The premise is simple: Korede’s sister is a serial killer. But now she’s turned her attention to the man Korede’s in love with. Does Korede turn her in to save the man? Or does she stick by her sister?

“Three, and they label you a serial killer.”

I loved Korede from page one. She’s dry with a dark sense of humour and no-nonsense attitude. There’s no floweriness to her language or her character – she says what she needs to say; she does what she needs to do. And it works so well.

However, I didn’t like Ayoola or Tade: the two people Korede must choose between. I thought they were both self-centered and annoying. So instead of worrying about who would live or die or go to jail, I was more concerned about how Korede would get through without being imprisoned or getting hurt – which maybe was the point. I’d love to hear what other people thought about them?

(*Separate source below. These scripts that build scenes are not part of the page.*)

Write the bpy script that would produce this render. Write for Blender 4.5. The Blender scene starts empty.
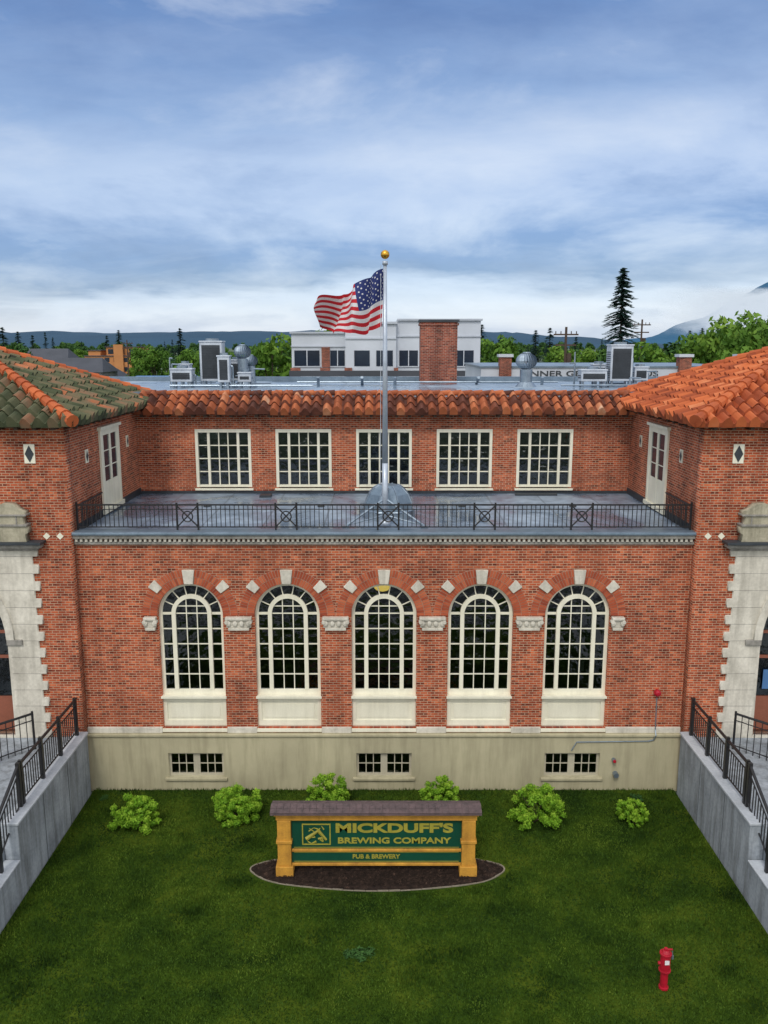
import bpy, bmesh, math, random
import numpy as np
from mathutils import Vector, Matrix, noise as mnoise
random.seed(7); rng=np.random.default_rng(7)
C=bpy.context; D=bpy.data
scene=C.scene
scene.view_settings.view_transform='Standard'
scene.view_settings.look='None'
scene.view_settings.exposure=0
pi=math.pi
# ------------------------------------------------------------ materials
def newmat(name):
    m=D.materials.new(name); m.use_nodes=True
    nt=m.node_tree; b=nt.nodes['Principled BSDF']
    return m,nt,b
def N(nt,t,**k):
    n=nt.nodes.new(t)
    for a,v in k.items(): setattr(n,a,v)
    return n
def math_(nt,op,a,b=None,c=None):
    n=N(nt,'ShaderNodeMath',operation=op)
    for i,v in enumerate((a,b,c)):
        if v is None: continue
        if isinstance(v,(int,float)): n.inputs[i].default_value=v
        else: nt.links.new(v,n.inputs[i])
    return n.outputs[0]
def mixc(nt,fac,a,b,mode='MIX'):
    n=N(nt,'ShaderNodeMix',data_type='RGBA',blend_type=mode)
    for s,v in ((0,fac),(6,a),(7,b)):
        if isinstance(v,(int,float)): n.inputs[s].default_value=v
        elif isinstance(v,tuple): n.inputs[s].default_value=(v[0],v[1],v[2],1)
        else: nt.links.new(v,n.inputs[s])
    return n.outputs[2]
def noise(nt,vec,scale,detail=3,rough=.55,dist=0):
    n=N(nt,'ShaderNodeTexNoise'); n.inputs['Scale'].default_value=scale
    n.inputs['Detail'].default_value=detail; n.inputs['Roughness'].default_value=rough
    n.inputs['Distortion'].default_value=dist
    nt.links.new(vec,n.inputs['Vector']); return n.outputs['Fac']
def ramp(nt,fac,stops):
    n=N(nt,'ShaderNodeValToRGB'); cr=n.color_ramp
    while len(cr.elements)<len(stops): cr.elements.new(.5)
    for e,(p,c) in zip(cr.elements,stops):
        e.position=p; e.color=(c[0],c[1],c[2],1) if isinstance(c,tuple) else (c,c,c,1)
    nt.links.new(fac,n.inputs[0]); return n.outputs[0]
def pos(nt): return N(nt,'ShaderNodeNewGeometry').outputs['Position']
def vscale(nt,v,s):
    n=N(nt,'ShaderNodeVectorMath',operation='MULTIPLY'); n.inputs[1].default_value=s; nt.links.new(v,n.inputs[0]); return n.outputs[0]
def bump(nt,b,h,strength=.3,dist=.02):
    n=N(nt,'ShaderNodeBump'); n.inputs['Strength'].default_value=strength; n.inputs['Distance'].default_value=dist
    nt.links.new(h,n.inputs['Height']); nt.links.new(n.outputs[0],b.inputs['Normal'])
def pmat(name,c1,c2=None,scale=1.5,rough=.7,bmp=.2,bscale=25,metal=0,spec=.4,streak=0):
    m,nt,b=newmat(name)
    if c2 is None: c2=tuple(x*.7 for x in c1)
    p=pos(nt)
    f=noise(nt,p,scale,4,.6)
    f2=noise(nt,p,bscale,3,.6)
    f=math_(nt,'ADD',math_(nt,'MULTIPLY',f,.65),math_(nt,'MULTIPLY',f2,.35))
    f=ramp(nt,f,[(.32,0.),(.68,1.)])
    col=mixc(nt,f,c1,c2)
    if streak>0:
        s1=noise(nt,vscale(nt,p,(3.,3.,.3)),1.3,4,.65)
        col=mixc(nt,streak,col,ramp(nt,s1,[(.36,(.38,.37,.34)),(.56,(1,1,1))]),'MULTIPLY')
    nt.links.new(col,b.inputs['Base Color'])
    b.inputs['Roughness'].default_value=rough; b.inputs['Metallic'].default_value=metal
    b.inputs['Specular IOR Level'].default_value=spec
    if bmp>0: bump(nt,b,f2,bmp,.02)
    return m
def rndmat(name,stops,rough=.8,scale=2.,nz=.35,bscale=20,bmp=.2,transl=0):
    m,nt,b=newmat(name); p=pos(nt)
    a=N(nt,'ShaderNodeAttribute',attribute_name='rnd').outputs['Fac']
    f=noise(nt,p,scale,3,.6)
    f=math_(nt,'ADD',math_(nt,'MULTIPLY',a,1-nz),math_(nt,'MULTIPLY',math_(nt,'MULTIPLY_ADD',f,2.6,-.8),nz))
    col=ramp(nt,f,stops); nt.links.new(col,b.inputs['Base Color'])
    b.inputs['Roughness'].default_value=rough; b.inputs['Specular IOR Level'].default_value=.2
    if bmp>0: bump(nt,b,noise(nt,p,bscale,2),bmp,.02)
    if transl>0:
        t=N(nt,'ShaderNodeBsdfTranslucent'); nt.links.new(col,t.inputs[0])
        mx=N(nt,'ShaderNodeMixShader'); mx.inputs[0].default_value=transl
        o=nt.nodes['Material Output']
        nt.links.new(b.outputs[0],mx.inputs[1]); nt.links.new(t.outputs[0],mx.inputs[2]); nt.links.new(mx.outputs[0],o.inputs[0])
    return m
def brickmat(name,c1,c2,mortar,bw=.215,rh=.074,ms=.010):
    m,nt,b=newmat(name)
    g=N(nt,'ShaderNodeNewGeometry'); s=N(nt,'ShaderNodeSeparateXYZ'); nt.links.new(g.outputs['Position'],s.inputs[0])
    sn=N(nt,'ShaderNodeSeparateXYZ'); nt.links.new(g.outputs['Normal'],sn.inputs[0])
    w=math_(nt,'GREATER_THAN',math_(nt,'ABSOLUTE',sn.outputs[0]),.6)
    mx=N(nt,'ShaderNodeMix',data_type='FLOAT'); nt.links.new(w,mx.inputs[0]); nt.links.new(s.outputs[0],mx.inputs[2]); nt.links.new(s.outputs[1],mx.inputs[3])
    u,z=mx.outputs[0],s.outputs[2]
    cb=N(nt,'ShaderNodeCombineXYZ'); nt.links.new(u,cb.inputs[0]); nt.links.new(z,cb.inputs[1])
    br=N(nt,'ShaderNodeTexBrick'); br.inputs['Scale'].default_value=1
    br.inputs['Brick Width'].default_value=bw; br.inputs['Row Height'].default_value=rh
    br.inputs['Mortar Size'].default_value=ms; br.inputs['Mortar Smooth'].default_value=.15
    br.inputs['Color1'].default_value=(*c1,1); br.inputs['Color2'].default_value=(*c2,1); br.inputs['Mortar'].default_value=(*mortar,1)
    nt.links.new(cb.outputs[0],br.inputs['Vector'])
    row=math_(nt,'FLOOR',math_(nt,'DIVIDE',z,rh))
    off=math_(nt,'MULTIPLY',math_(nt,'MODULO',row,2.),.5)
    colm=math_(nt,'FLOOR',math_(nt,'ADD',math_(nt,'DIVIDE',u,bw),off))
    cc=N(nt,'ShaderNodeCombineXYZ'); nt.links.new(colm,cc.inputs[0]); nt.links.new(row,cc.inputs[1])
    wn=N(nt,'ShaderNodeTexWhiteNoise'); wn.noise_dimensions='2D'; nt.links.new(cc.outputs[0],wn.inputs['Vector'])
    f1=ramp(nt,wn.outputs['Value'],[(0,(.38,.36,.40)),(.14,(.68,.64,.64)),(.5,(1,1,1)),(.85,(1.2,1.25,1.2)),(1,(1.5,1.9,1.9))])
    n2=noise(nt,g.outputs['Position'],.5,5,.65)
    f2=ramp(nt,n2,[(.3,(.70,.70,.73)),(.52,(1,1,1)),(.75,(1.14,1.12,1.1))])
    f3=ramp(nt,noise(nt,vscale(nt,g.outputs['Position'],(2.2,2.2,.22)),1,4,.6),[(.33,(.72,.71,.72)),(.55,(1,1,1)),(.75,(1.08,1.12,1.14))])
    inv=math_(nt,'SUBTRACT',1.,br.outputs['Fac'])
    c=mixc(nt,inv,br.outputs['Color'],f1,'MULTIPLY'); c=mixc(nt,1.,c,f2,'MULTIPLY'); c=mixc(nt,1.,c,f3,'MULTIPLY')
    nt.links.new(c,b.inputs['Base Color']); b.inputs['Roughness'].default_value=.85
    b.inputs['Specular IOR Level'].default_value=.2
    bump(nt,b,inv,.5,.008)
    return m
M={}
M['brick']=brickmat('red_brick',(.46,.098,.038),(.31,.060,.026),(.47,.31,.21))
M['brickfar']=brickmat('far_brick',(.31,.075,.04),(.20,.045,.03),(.32,.22,.17))
M['vous']=rndmat('voussoir_brick',[(0,(.22,.045,.025)),(.5,(.40,.09,.04)),(1,(.52,.16,.075))])
M['mortar']=pmat('mortar',(.42,.30,.22))
M['cream']=pmat('cream_paint',(.84,.81,.66),(.70,.67,.53),.9,.5,.05,30,streak=.15)
M['stone']=pmat('limestone',(.74,.70,.60),(.46,.43,.36),1.6,.85,.3,14,streak=.35)
M['stone2']=pmat('limestone_dark',(.40,.38,.34),(.18,.17,.15),2.2,.85,.3,14,streak=.4)
M['stucco']=pmat('stucco',(.50,.455,.295),(.36,.325,.21),.7,.9,.25,60,streak=.3)
M['conc']=pmat('concrete',(.40,.44,.48),(.20,.225,.25),.9,.85,.25,12,streak=.6)
M['pave']=pmat('paving',(.34,.34,.33),(.24,.24,.24),.5,.9,.2,30)
M['iron']=pmat('black_iron',(.012,.012,.014),(.02,.02,.02),3,.4,0)
M['dark']=pmat('dark_flashing',(.05,.06,.07),(.02,.025,.03),2,.5,.1)
M['metal']=pmat('galvanised',(.36,.43,.50),(.18,.23,.28),2.5,.35,.05,30,.7)
M['whitemetal']=pmat('white_metal',(.58,.63,.69),(.32,.36,.41),2,.45,.05,20)
M['lead']=pmat('blue_grey_sheet',(.22,.29,.36),(.11,.155,.20),2,.35,.1,20,.3)
M['gold']=pmat('gold_ball',(.75,.42,.06),(.6,.32,.04),4,.25,0,20,.9)
M['polem']=pmat('pole_paint',(.50,.56,.64),(.34,.39,.46),2,.35,0,20,.3)
M['interior']=pmat('interior_wall',(.10,.08,.06),(.05,.04,.035),1,.9,0)
M['wood']=pmat('dark_wood',(.10,.06,.04),(.05,.03,.02),3,.7,.1)
M['asphalt']=pmat('asphalt',(.055,.055,.058),(.04,.04,.042),.6,.9,.3,60)
M['paint']=pmat('road_paint',(.7,.7,.66),(.5,.5,.48),3,.8,0)
M['mulch']=rndmat('mulch',[(0,(.010,.007,.006)),(.6,(.032,.020,.015)),(1,(.09,.055,.04))],.95,9,.6,50,.8)
M['signgreen']=pmat('sign_green',(.004,.066,.036),(.003,.046,.026),1.5,.45,.05,20)
M['signyellow']=pmat('sign_yellow',(.66,.34,.045),(.40,.19,.03),3.5,.6,.1,25,streak=.3)
M['signgold']=pmat('sign_gold',(.36,.32,.045),(.26,.23,.03),3,.5,0)
M['shingle']=pmat('sign_shingle',(.14,.095,.095),(.05,.04,.04),6,.85,.4,30)
M['red']=pmat('red_enamel',(.46,.012,.03),(.30,.008,.02),5,.3,.02,20)
M['white']=pmat('white_enamel',(.75,.75,.75),(.6,.6,.6),5,.4,0)
M['farwhite']=pmat('far_white_wall',(.58,.62,.68),(.42,.45,.50),.25,.8,0)
M['fartan']=pmat('far_tan_wall',(.50,.22,.08),(.40,.17,.06),.25,.8,0)
M['fargrey']=pmat('far_grey_wall',(.25,.24,.24),(.18,.17,.17),.25,.8,0)
M['farroof']=pmat('far_roof',(.07,.075,.09),(.045,.05,.06),.3,.8,0)
M['bluepaint']=pmat('blue_paint',(.08,.2,.42),(.06,.15,.32),1,.5,0)
M['farglass']=pmat('far_glass',(.02,.035,.06),(.01,.015,.025),.6,.12,0)
M['bark']=pmat('bark',(.09,.06,.045),(.05,.035,.025),3,.9,.4,20)
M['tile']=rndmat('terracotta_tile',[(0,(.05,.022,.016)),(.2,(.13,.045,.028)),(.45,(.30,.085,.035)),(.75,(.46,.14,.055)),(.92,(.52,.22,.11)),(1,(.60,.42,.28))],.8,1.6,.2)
M['tileorange']=rndmat('orange_tile',[(0,(.14,.035,.02)),(.3,(.34,.08,.03)),(.75,(.52,.135,.045)),(1,(.60,.26,.13))],.8,1.2,.25)
M['tilemoss']=rndmat('mossy_tile',[(0,(.03,.028,.02)),(.25,(.055,.068,.035)),(.5,(.11,.11,.06)),(.68,(.19,.125,.075)),(.86,(.34,.12,.055)),(1,(.48,.19,.09))],.9,.9,.4)
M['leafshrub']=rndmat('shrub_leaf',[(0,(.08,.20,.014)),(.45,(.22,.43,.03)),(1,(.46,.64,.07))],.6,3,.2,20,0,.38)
M['leafA']=rndmat('tree_leaf',[(0,(.010,.035,.012)),(.5,(.038,.10,.02)),(1,(.10,.19,.035))],.7,.12,.45,20,0,0)
M['leafB']=rndmat('bright_tree_leaf',[(0,(.024,.07,.010)),(.5,(.085,.18,.02)),(1,(.24,.37,.05))],.7,.12,.4,20,0,.2)
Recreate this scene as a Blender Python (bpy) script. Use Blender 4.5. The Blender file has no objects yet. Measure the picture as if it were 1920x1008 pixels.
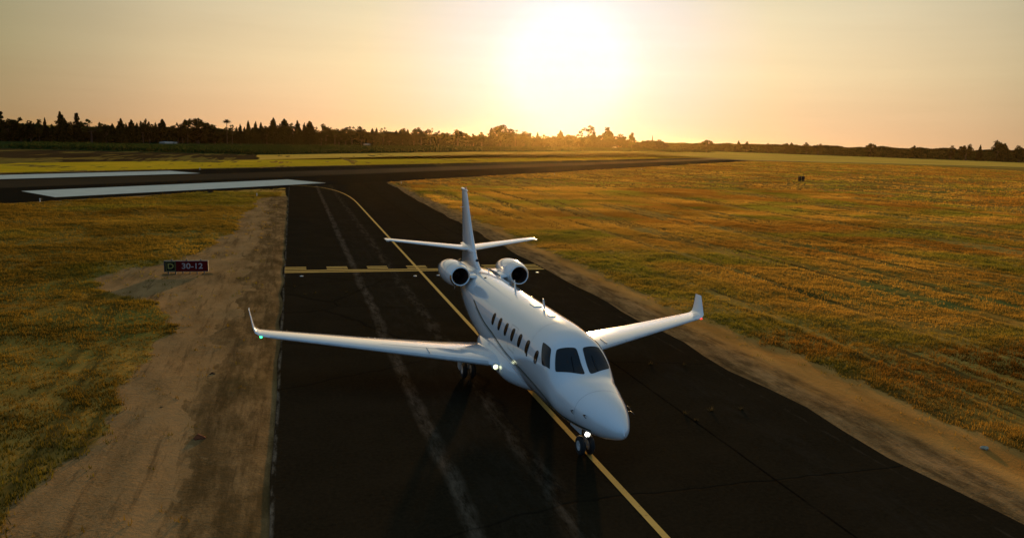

Despite the title and the plot, I wouldn’t put this down as a thriller. It’s a novel that explores familial relationships, not one that chases after thrills and twists. Some parts felt a little rushed – like the ending – but the chapters exploring the relationship between Korede and her family, especially her father, were poignant and memorable.

The themes in ‘My Sister’ are bold. Braithwaite doesn’t hold back in her criticism of men: as Ayoola points out to Korede, “He isn’t deep. All he wants is a pretty face. That’s all they ever want.” Likewise, the relationship between sisters is held under a microscope: how far can Ayoola push Korede before she turns against her?

I enjoyed ‘My Sister’: it was a quick, well-written read that required little heavy thinking. I’m not sure I’d say it’s the same calibre as other Booker longlists like Bernadine Evaristo’s lyrical fusion fiction and Elif Shafak’s atmospheric Istanbul. But for a debut novel, it’s impressive and sure to help you out of any reading slump.

Read this when your brain needs a break: when you want an author to take you through the story with little effort on your own part.